Tam iki yıl önce, 2005 Ocak ayında, Belfast’ta bir barda 33 yaşındaki Robert McCartney’in öldürülmesi dönüm noktası oldu. Boynu kesilen ve midesi bıçakla deşildikten sonra ölüme terk edilen McCartney’in beş kız kardeşi ve nişanlısı katillerin bulunması için başlattıkları kampanya ile IRA liderliğinin ipliğini pazara çıkardılar. McCartney kardeşler Bush Yönetimi tarafından kabul edilirken, Beyaz Saray’ın kapıları Sinn Fein liderliğine kapandı.
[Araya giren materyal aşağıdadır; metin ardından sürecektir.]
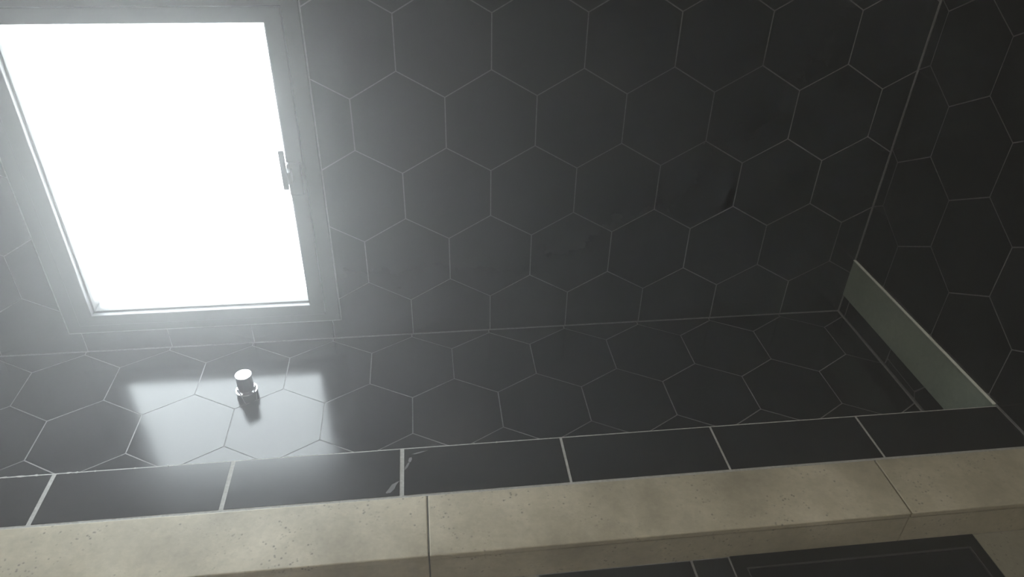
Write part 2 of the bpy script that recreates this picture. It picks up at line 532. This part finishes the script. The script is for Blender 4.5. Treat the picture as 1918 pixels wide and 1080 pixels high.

McCartney kardeşler, yıllarca Sinn Fein’e oy vermişler, Kuzey İrlanda’nın bağımsızlığının savunucuları olmuşlardı.

IRA’nın temsil ettiği iddiasındaki kitleden yükselen şeffaflık talebi ve IRA’dan hesap soran kampanyaları ile barışın yolunu gerçekten aralayanlar da onlar oldu.

26 Eylül 2005’te IRA’nın silahları bıraktığı komisyon tarafından resmen açıklandığında, bu kampanyanın Kuzey İrlanda’nın Berlin Duvarı’nı yıktığı yorumları yapılıyordu.

***

5 Mart 2003’te Times’da yayınlanan bir yazıda Sinn Fein için şöyle deniyordu: "Sinn Fein, Sovyet blokundaki demokratik merkeziyetçi komünist partiler ne kadar demokratsa, o da o kadar demokrattır." Nitekim, McCartney kardeşlerden birinin yerel seçimlerde adaylığını koyma girişimine Sinn Fein liderlerinden Martin McGuiness açıkça karşı çıktı.

Mart ayında İrlanda’da seçimlere gidilecek, iktidar paylaşılacak. Ama ne yazık ki durum hálá çok kritik.

Çünkü, barış sürecinin iki etkili unsuru olan Protestan ve Katoliklerin ikisi de şiddeti araç olarak kullanmış olan hareketler.

Siyasi yelpazenin şiddet ve baskı zoruyla daraltılması, barışın alternatif yollarını da tıkıyor. Çözüm süreci uzadıkça uzuyor.

İrlanda örneği, kendi derslerini böyle taşıyor, yarın da ETA örneğine değineceğim.